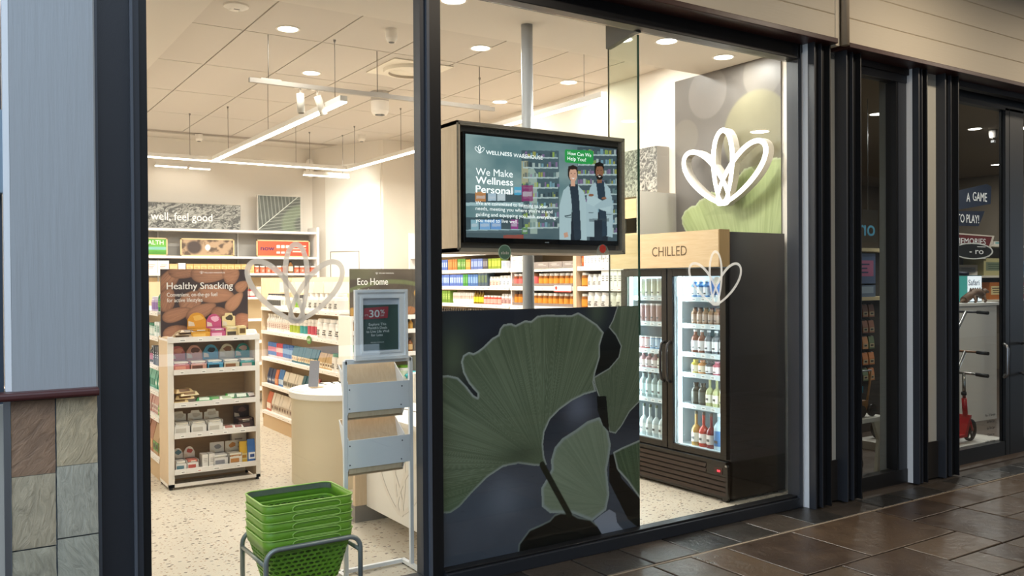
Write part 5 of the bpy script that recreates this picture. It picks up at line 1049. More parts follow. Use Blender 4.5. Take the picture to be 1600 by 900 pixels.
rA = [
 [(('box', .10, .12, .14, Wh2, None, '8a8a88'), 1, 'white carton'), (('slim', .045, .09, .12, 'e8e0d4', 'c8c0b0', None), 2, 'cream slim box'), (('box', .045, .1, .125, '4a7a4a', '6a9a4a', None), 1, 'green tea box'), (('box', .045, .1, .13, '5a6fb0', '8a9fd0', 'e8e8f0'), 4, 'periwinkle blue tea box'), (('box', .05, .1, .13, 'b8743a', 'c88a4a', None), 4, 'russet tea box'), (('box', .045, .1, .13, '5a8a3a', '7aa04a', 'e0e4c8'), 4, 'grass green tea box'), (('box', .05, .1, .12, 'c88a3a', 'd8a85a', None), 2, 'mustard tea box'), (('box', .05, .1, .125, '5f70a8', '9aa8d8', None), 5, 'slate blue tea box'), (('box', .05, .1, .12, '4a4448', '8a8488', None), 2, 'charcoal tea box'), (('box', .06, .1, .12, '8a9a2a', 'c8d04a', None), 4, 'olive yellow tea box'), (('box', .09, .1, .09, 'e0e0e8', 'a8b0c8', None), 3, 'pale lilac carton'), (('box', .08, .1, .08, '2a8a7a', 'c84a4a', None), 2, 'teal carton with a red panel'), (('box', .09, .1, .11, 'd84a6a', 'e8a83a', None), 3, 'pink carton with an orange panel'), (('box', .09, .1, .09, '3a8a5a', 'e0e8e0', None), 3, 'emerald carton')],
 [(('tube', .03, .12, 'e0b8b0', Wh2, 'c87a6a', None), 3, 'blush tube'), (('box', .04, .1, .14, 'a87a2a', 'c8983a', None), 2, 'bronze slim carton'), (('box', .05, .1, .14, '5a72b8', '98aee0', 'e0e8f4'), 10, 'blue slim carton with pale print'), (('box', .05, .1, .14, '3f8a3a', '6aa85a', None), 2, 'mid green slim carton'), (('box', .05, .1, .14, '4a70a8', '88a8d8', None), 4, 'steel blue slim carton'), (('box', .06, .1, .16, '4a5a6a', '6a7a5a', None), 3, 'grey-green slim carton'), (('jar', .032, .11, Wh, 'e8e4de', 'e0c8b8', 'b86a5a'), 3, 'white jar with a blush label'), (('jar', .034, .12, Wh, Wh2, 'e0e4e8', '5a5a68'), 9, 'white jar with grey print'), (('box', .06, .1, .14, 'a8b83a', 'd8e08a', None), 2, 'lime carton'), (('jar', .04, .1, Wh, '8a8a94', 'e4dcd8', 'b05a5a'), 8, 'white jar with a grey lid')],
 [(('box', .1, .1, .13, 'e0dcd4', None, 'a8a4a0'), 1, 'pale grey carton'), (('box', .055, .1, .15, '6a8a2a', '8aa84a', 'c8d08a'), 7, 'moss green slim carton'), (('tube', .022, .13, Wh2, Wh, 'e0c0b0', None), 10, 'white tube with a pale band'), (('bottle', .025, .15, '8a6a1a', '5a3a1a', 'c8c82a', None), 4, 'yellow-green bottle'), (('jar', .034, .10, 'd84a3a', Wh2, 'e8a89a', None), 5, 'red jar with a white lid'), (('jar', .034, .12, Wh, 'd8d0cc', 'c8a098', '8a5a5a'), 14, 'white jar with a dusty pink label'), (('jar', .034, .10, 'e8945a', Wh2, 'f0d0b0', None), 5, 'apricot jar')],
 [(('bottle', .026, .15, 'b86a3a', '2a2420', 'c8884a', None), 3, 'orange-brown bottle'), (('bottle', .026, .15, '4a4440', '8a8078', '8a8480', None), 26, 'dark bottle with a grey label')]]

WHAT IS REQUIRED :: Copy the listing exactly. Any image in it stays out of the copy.

RESPONSE ::
Write part 5 of the bpy script that recreates this picture. It picks up at line 1049. More parts follow. Use Blender 4.5. Take the picture to be 1600 by 900 pixels.
rA = [
 [(('box', .10, .12, .14, Wh2, None, '8a8a88'), 1, 'white carton'), (('slim', .045, .09, .12, 'e8e0d4', 'c8c0b0', None), 2, 'cream slim box'), (('box', .045, .1, .125, '4a7a4a', '6a9a4a', None), 1, 'green tea box'), (('box', .045, .1, .13, '5a6fb0', '8a9fd0', 'e8e8f0'), 4, 'periwinkle blue tea box'), (('box', .05, .1, .13, 'b8743a', 'c88a4a', None), 4, 'russet tea box'), (('box', .045, .1, .13, '5a8a3a', '7aa04a', 'e0e4c8'), 4, 'grass green tea box'), (('box', .05, .1, .12, 'c88a3a', 'd8a85a', None), 2, 'mustard tea box'), (('box', .05, .1, .125, '5f70a8', '9aa8d8', None), 5, 'slate blue tea box'), (('box', .05, .1, .12, '4a4448', '8a8488', None), 2, 'charcoal tea box'), (('box', .06, .1, .12, '8a9a2a', 'c8d04a', None), 4, 'olive yellow tea box'), (('box', .09, .1, .09, 'e0e0e8', 'a8b0c8', None), 3, 'pale lilac carton'), (('box', .08, .1, .08, '2a8a7a', 'c84a4a', None), 2, 'teal carton with a red panel'), (('box', .09, .1, .11, 'd84a6a', 'e8a83a', None), 3, 'pink carton with an orange panel'), (('box', .09, .1, .09, '3a8a5a', 'e0e8e0', None), 3, 'emerald carton')],
 [(('tube', .03, .12, 'e0b8b0', Wh2, 'c87a6a', None), 3, 'blush tube'), (('box', .04, .1, .14, 'a87a2a', 'c8983a', None), 2, 'bronze slim carton'), (('box', .05, .1, .14, '5a72b8', '98aee0', 'e0e8f4'), 10, 'blue slim carton with pale print'), (('box', .05, .1, .14, '3f8a3a', '6aa85a', None), 2, 'mid green slim carton'), (('box', .05, .1, .14, '4a70a8', '88a8d8', None), 4, 'steel blue slim carton'), (('box', .06, .1, .16, '4a5a6a', '6a7a5a', None), 3, 'grey-green slim carton'), (('jar', .032, .11, Wh, 'e8e4de', 'e0c8b8', 'b86a5a'), 3, 'white jar with a blush label'), (('jar', .034, .12, Wh, Wh2, 'e0e4e8', '5a5a68'), 9, 'white jar with grey print'), (('box', .06, .1, .14, 'a8b83a', 'd8e08a', None), 2, 'lime carton'), (('jar', .04, .1, Wh, '8a8a94', 'e4dcd8', 'b05a5a'), 8, 'white jar with a grey lid')],
 [(('box', .1, .1, .13, 'e0dcd4', None, 'a8a4a0'), 1, 'pale grey carton'), (('box', .055, .1, .15, '6a8a2a', '8aa84a', 'c8d08a'), 7, 'moss green slim carton'), (('tube', .022, .13, Wh2, Wh, 'e0c0b0', None), 10, 'white tube with a pale band'), (('bottle', .025, .15, '8a6a1a', '5a3a1a', 'c8c82a', None), 4, 'yellow-green bottle'), (('jar', .034, .10, 'd84a3a', Wh2, 'e8a89a', None), 5, 'red jar with a white lid'), (('jar', .034, .12, Wh, 'd8d0cc', 'c8a098', '8a5a5a'), 14, 'white jar with a dusty pink label'), (('jar', .034, .10, 'e8945a', Wh2, 'f0d0b0', None), 5, 'apricot jar')],
 [(('bottle', .026, .15, 'b86a3a', '2a2420', 'c8884a', None), 3, 'orange-brown bottle'), (('bottle', .026, .15, '4a4440', '8a8078', '8a8480', None), 26, 'dark bottle with a grey label')]]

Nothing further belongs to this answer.